*Description of the task*: Below is a listing. Gather each line of it that contains "objects".

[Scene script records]
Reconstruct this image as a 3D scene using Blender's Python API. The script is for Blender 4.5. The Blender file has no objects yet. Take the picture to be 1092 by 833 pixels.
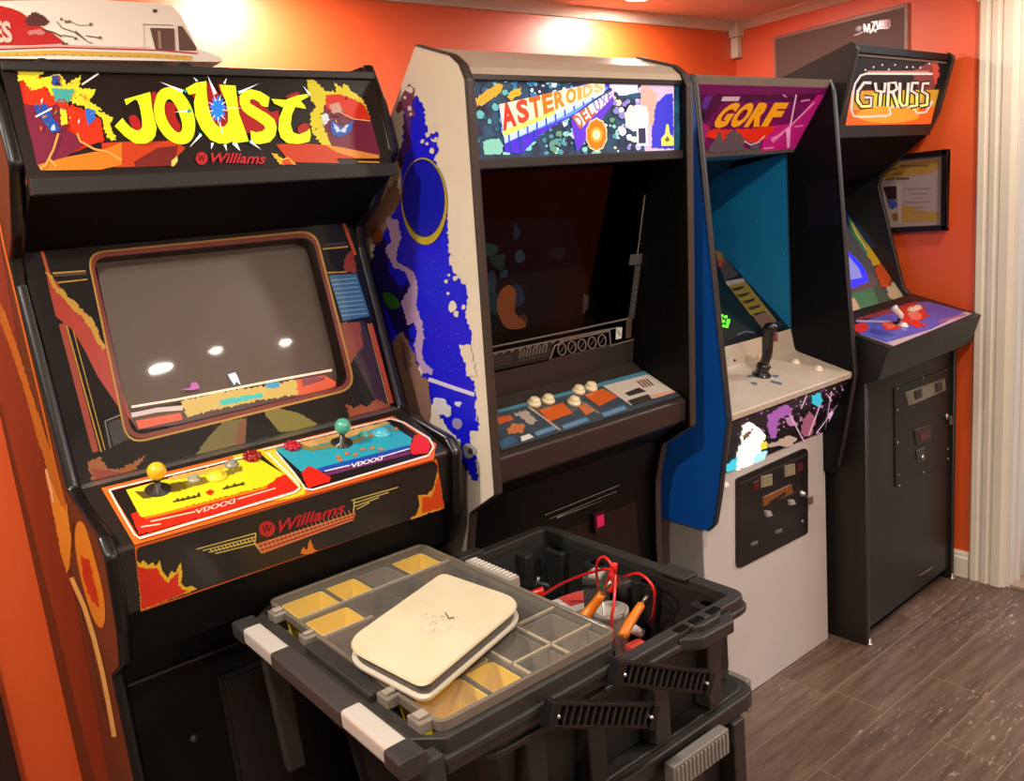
import bpy, bmesh, math, random
from mathutils import Vector, Matrix
from mathutils.geometry import tessellate_polygon
random.seed(7)
SC = bpy.context.scene
COL = SC.collection

# ------------------------------------------------------------------ camera
FPX = 900.0
def cam_axes():
    y, p, r = math.radians(38.0), math.radians(11.83), math.radians(-5.485)
    f = Vector((math.sin(y)*math.cos(p), math.cos(y)*math.cos(p), -math.sin(p)))
    rt = Vector((math.cos(y), -math.sin(y), 0)); up = rt.cross(f)
    return (math.cos(r)*rt + math.sin(r)*up, -math.sin(r)*rt + math.cos(r)*up, f)
CR, CU, CF = cam_axes()
CP = Vector((0, 0, 1.5))
cd = bpy.data.cameras.new('camera'); cam = bpy.data.objects.new('camera', cd); COL.objects.link(cam)
cd.sensor_width = 36; cd.sensor_fit = 'HORIZONTAL'; cd.lens = 36*FPX/1092; cd.clip_start = .02
m = Matrix((CR, CU, -CF)).transposed().to_4x4(); m.translation = CP
cam.matrix_world = m
SC.camera = cam
SC.view_settings.view_transform = 'Standard'; SC.view_settings.look = 'None'
SC.view_settings.gamma = 1; SC.view_settings.use_curve_mapping = False
SC.view_settings.exposure = 0.12

# a machine may stand turned by a few degrees: XF is its frame, measured points are read in that frame
XF = Matrix.Identity(4)
XLIM = None
def frame(cx=0, cy=0, deg=0):
    global XF, XLIM
    XLIM = None
    XF = Matrix.Translation((cx, cy, 0)) @ Matrix.Rotation(math.radians(deg), 4, 'Z') @ Matrix.Translation((-cx, -cy, 0))
def ray(px, py):
    return (CF*FPX + CR*(px-546) - CU*(py-416.5)).normalized()
class Plane:
    def __init__(s, p, n): s.p = Vector(p); s.n = Vector(n).normalized()
    def hit(s, px, py, off=0.0):
        inv = XF.inverted(); c = inv @ CP; d = inv.to_3x3() @ ray(px, py)
        p = s.p + s.n*off
        q = c + d*((p-c).dot(s.n)/d.dot(s.n))
        if XLIM and abs(s.n.x) < .5: q.x = min(max(q.x, XLIM[0]), XLIM[1])
        return q
def PYZ(a, b):            # plane along X through two (y,z) points, normal towards the room
    n = Vector((0, b[1]-a[1], -(b[0]-a[0])))
    if n.y > 0 or (abs(n.y) < 1e-6 and n.z < 0): n = -n
    return Plane((0, a[0], a[1]), n)
def PX_(x, s=-1): return Plane((x, 0, 0), (s, 0, 0))
def PZ_(z): return Plane((0, 0, z), (0, 0, 1))
def PY_(y): return Plane((0, y, 0), (0, -1, 0))

# ------------------------------------------------------------------ materials
def lin(c): return tuple((x/12.92 if x <= .04045 else ((x+.055)/1.055)**2.4) for x in c)
def hexc(h):
    h = h.lstrip('#'); return lin(tuple(int(h[i:i+2], 16)/255 for i in (0, 2, 4)))
MC = {}
def mat(h, rough=.5, metal=0., coat=0., emit=0., noise=None, bump=0., alpha=None, name=None, spec=.5):
    key = (h, rough, metal, coat, emit, str(noise), bump, alpha, spec)
    if key in MC: return MC[key]
    m = bpy.data.materials.new(name or ('paint_'+h.strip('#'))); m.use_nodes = True
    nt = m.node_tree; b = nt.nodes['Principled BSDF']; c = hexc(h)
    b.inputs['Base Color'].default_value = (*c, 1); b.inputs['Roughness'].default_value = rough
    b.inputs['Metallic'].default_value = metal; b.inputs['Coat Weight'].default_value = coat
    b.inputs['Coat Roughness'].default_value = .12; b.inputs['Specular IOR Level'].default_value = spec
    if emit:
        b.inputs['Emission Color'].default_value = (*c, 1); b.inputs['Emission Strength'].default_value = emit
    if noise or bump:
        tc = nt.nodes.new('ShaderNodeTexCoord')
        sc_, h2, amt = noise or (60, h, 0)
        n = nt.nodes.new('ShaderNodeTexNoise'); n.inputs['Scale'].default_value = sc_; n.inputs['Detail'].default_value = 6
        nt.links.new(tc.outputs['Object'], n.inputs['Vector'])
        rp = nt.nodes.new('ShaderNodeMapRange'); rp.inputs['From Min'].default_value = .35; rp.inputs['From Max'].default_value = .7
        rp.inputs['To Max'].default_value = amt
        nt.links.new(n.outputs['Fac'], rp.inputs['Value'])
        mx = nt.nodes.new('ShaderNodeMix'); mx.data_type = 'RGBA'
        mx.inputs['A'].default_value = (*c, 1); mx.inputs['B'].default_value = (*hexc(h2), 1)
        nt.links.new(rp.outputs['Result'], mx.inputs['Factor']); nt.links.new(mx.outputs['Result'], b.inputs['Base Color'])
        if emit: nt.links.new(mx.outputs['Result'], b.inputs['Emission Color'])
        if bump:
            bp = nt.nodes.new('ShaderNodeBump'); bp.inputs['Strength'].default_value = bump; bp.inputs['Distance'].default_value = .002
            nt.links.new(n.outputs['Fac'], bp.inputs['Height']); nt.links.new(bp.outputs['Normal'], b.inputs['Normal'])
    MC[key] = m
    return m
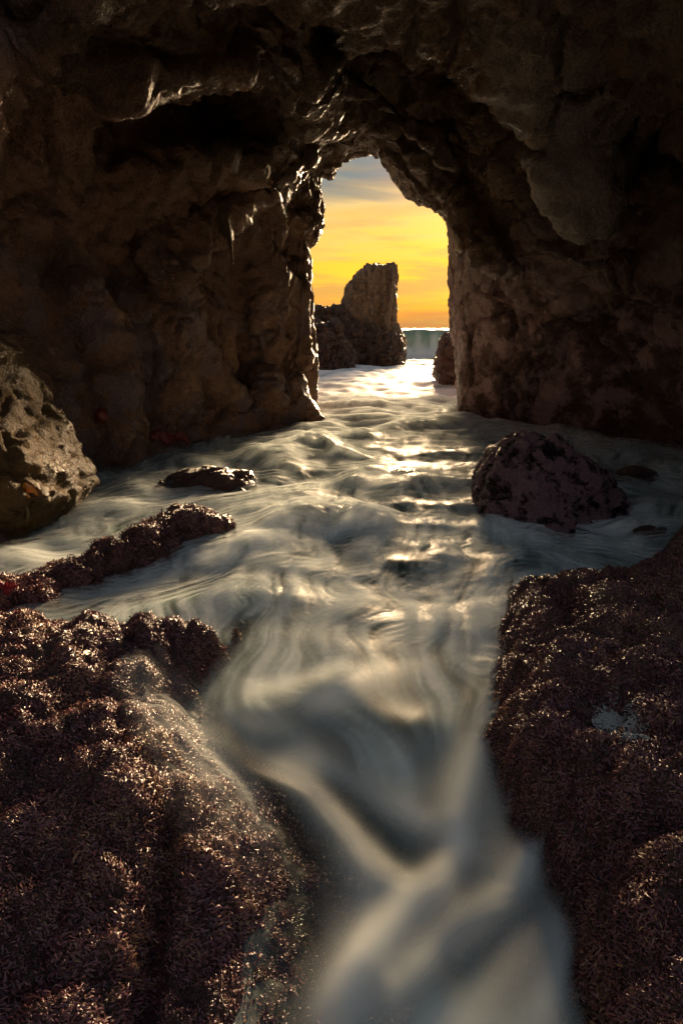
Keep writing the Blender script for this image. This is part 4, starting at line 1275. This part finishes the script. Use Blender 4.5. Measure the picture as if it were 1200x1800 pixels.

*Answer to the task*:
Reconstruct this image as a 3D scene using Blender's Python API. The script is for Blender 4.5. The Blender file has no objects yet. Take the picture to be 1092 by 833 pixels.
cd = bpy.data.cameras.new('camera'); cam = bpy.data.objects.new('camera', cd); COL.objects.link(cam)